Seeing the Bigger QDIA Picture

Are custom solutions worth the effort? Is passive more appropriate than active? It all depends on the adviser and the client.

Art by Jam Dong

A close look at selecting and evaluating qualified default investment alternatives (QDIA) forces some questions about the value an adviser can add to the process. For instance, though advisers may be good at helping to craft custom funds, this might not always be appropriate.

Simply put, there are so many different low-cost, off-the-shelf solutions that most plan sponsors can typically find one that meets their needs, says Kevin Roloff, director of research at Francis Investment Counsel in Pewaukee, Wisconsin.

“When it comes to custom target-date funds, the juice very often isn’t worth the squeeze,” he adds. “The top off-the-shelf products from the big guys out there are well-resourced and well-run. It’s a tall task for any adviser who wants to match that quality.”

Ryan Gardner, managing partner and head of defined contribution (DC) at Fiducient Advisors in Windsor, Connecticut, echoes that idea.

“For the vast majority of plans, assuming participant savings levels are appropriate, [off-the-shelf] is probably a fine choice,” Gardner says. “The value for customization comes when you have a unique plan demographic, such as if participants are retiring earlier or if they have some other benefits outside the plan that will provide more income in retirement.”

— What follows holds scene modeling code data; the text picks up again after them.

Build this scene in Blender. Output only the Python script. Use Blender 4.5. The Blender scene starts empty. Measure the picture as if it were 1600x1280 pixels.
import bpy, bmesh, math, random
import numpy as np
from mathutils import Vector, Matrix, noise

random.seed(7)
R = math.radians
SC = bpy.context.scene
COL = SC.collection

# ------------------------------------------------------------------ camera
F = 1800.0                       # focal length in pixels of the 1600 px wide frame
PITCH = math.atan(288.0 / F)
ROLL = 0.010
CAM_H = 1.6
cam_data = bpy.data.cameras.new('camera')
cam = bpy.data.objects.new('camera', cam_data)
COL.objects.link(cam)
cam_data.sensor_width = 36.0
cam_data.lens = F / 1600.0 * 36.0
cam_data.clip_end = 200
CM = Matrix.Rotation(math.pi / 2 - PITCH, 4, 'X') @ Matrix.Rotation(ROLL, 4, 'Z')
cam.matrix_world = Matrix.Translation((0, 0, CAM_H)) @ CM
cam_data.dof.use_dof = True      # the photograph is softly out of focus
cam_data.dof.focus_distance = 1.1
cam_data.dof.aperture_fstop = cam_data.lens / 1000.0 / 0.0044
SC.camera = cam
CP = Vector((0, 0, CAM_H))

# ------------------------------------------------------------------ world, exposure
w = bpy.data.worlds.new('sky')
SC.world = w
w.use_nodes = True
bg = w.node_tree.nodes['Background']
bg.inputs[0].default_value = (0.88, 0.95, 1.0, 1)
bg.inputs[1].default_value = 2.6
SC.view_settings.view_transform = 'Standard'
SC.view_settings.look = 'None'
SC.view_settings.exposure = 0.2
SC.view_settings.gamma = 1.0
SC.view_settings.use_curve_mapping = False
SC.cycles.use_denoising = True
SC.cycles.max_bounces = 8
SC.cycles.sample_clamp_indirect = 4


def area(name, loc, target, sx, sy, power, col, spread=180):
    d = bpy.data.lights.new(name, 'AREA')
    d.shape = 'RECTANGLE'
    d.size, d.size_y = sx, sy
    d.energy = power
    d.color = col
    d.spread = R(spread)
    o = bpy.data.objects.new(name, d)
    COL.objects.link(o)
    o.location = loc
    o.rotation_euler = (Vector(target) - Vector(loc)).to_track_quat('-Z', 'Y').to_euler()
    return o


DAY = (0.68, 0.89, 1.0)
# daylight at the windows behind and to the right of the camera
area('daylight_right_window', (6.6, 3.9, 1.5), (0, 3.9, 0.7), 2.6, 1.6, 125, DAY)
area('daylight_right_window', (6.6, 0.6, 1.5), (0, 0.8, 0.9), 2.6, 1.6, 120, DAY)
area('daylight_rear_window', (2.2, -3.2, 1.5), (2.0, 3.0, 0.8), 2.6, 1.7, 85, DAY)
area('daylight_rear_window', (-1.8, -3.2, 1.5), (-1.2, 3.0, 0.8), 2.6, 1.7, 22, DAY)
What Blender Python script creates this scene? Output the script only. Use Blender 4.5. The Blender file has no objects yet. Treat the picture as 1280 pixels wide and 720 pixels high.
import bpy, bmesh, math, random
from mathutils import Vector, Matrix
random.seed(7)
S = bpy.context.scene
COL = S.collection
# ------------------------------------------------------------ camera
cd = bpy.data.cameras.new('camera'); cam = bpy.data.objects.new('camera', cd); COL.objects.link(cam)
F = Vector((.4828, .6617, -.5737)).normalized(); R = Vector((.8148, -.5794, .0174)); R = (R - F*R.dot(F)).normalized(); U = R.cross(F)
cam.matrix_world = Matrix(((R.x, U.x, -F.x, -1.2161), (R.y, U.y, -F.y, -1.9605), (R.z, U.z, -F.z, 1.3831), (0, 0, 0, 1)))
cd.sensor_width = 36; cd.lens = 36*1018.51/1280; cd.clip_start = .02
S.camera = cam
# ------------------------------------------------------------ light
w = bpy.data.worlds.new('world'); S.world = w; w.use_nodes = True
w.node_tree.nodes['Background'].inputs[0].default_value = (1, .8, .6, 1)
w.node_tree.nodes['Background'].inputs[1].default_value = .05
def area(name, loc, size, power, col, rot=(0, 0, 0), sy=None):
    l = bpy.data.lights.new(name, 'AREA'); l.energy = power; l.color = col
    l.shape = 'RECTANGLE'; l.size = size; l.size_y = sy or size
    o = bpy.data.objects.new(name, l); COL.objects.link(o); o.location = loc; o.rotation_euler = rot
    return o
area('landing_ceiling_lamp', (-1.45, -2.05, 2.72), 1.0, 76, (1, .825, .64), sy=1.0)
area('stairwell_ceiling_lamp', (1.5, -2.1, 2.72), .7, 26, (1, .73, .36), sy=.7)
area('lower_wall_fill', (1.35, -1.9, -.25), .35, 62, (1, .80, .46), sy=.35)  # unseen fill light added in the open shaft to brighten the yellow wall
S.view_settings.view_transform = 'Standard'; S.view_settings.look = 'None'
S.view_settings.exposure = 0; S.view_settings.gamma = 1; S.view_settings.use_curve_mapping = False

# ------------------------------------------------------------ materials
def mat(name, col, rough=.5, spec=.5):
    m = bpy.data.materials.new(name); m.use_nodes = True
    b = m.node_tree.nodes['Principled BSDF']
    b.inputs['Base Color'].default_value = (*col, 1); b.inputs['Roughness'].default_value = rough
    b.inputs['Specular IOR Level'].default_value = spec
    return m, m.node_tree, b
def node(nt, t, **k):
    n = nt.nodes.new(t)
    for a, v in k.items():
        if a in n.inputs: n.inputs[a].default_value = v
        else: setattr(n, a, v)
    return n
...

Plans might also consider a custom approach if they have a particularly risk-tolerant demographic, or if plan sponsors have some other specific visions for asset class exposure, Gardner says.

Adding Value

Plans that are well-served by off-the-shelf solutions are often better off directing their resources toward finding an adviser who can focus on participant advice and plan design—two areas that have a significant impact on outcomes.

“We are huge proponents of personalized advice,” Roloff says. “I love target-date funds, but the only input they use is age. Personalized advice allows for other inputs such as goals, willingness to take on risk and assets outside the plan.”

Steve McKay, head of defined contribution investment only (DCIO) at Putnam Investments, says that anything plan advisers can do to promote plan engagement can make a plan more successful.

“Spending time to get the right plan design and the right education program and engagement program on an ongoing basis is really important long-term,” he adds. “Advisers haven’t always focused on that, but we’ve come a long way.”

Even if they’re not building custom funds, advisers can add value by helping plan sponsors select between the many TDFs available in market. Advisers can provide key guidance in analyzing, making and documenting these decisions. For example, while a low-cost, passive fund can be a safe route from a fiduciary perspective, they’re not the best choice for every plan.

“There are a number of active target-date providers that are high quality and have a long history,” Roloff says. “We readily endorse those when a plan sponsor has the appetite for the increased onus of monitoring an active manager.”

Plus, with the race to the bottom in fees, the fee gap between active and passive funds has closed significantly, making advisers’ input all the more important.

“Active management, especially among the target-date providers that have a lot of assets, is actually pretty darn cheap,” Roloff says. “They’re very competitive in terms of free structures and sheer size. The have continuously passed along savings to participants in the form of fee reductions.”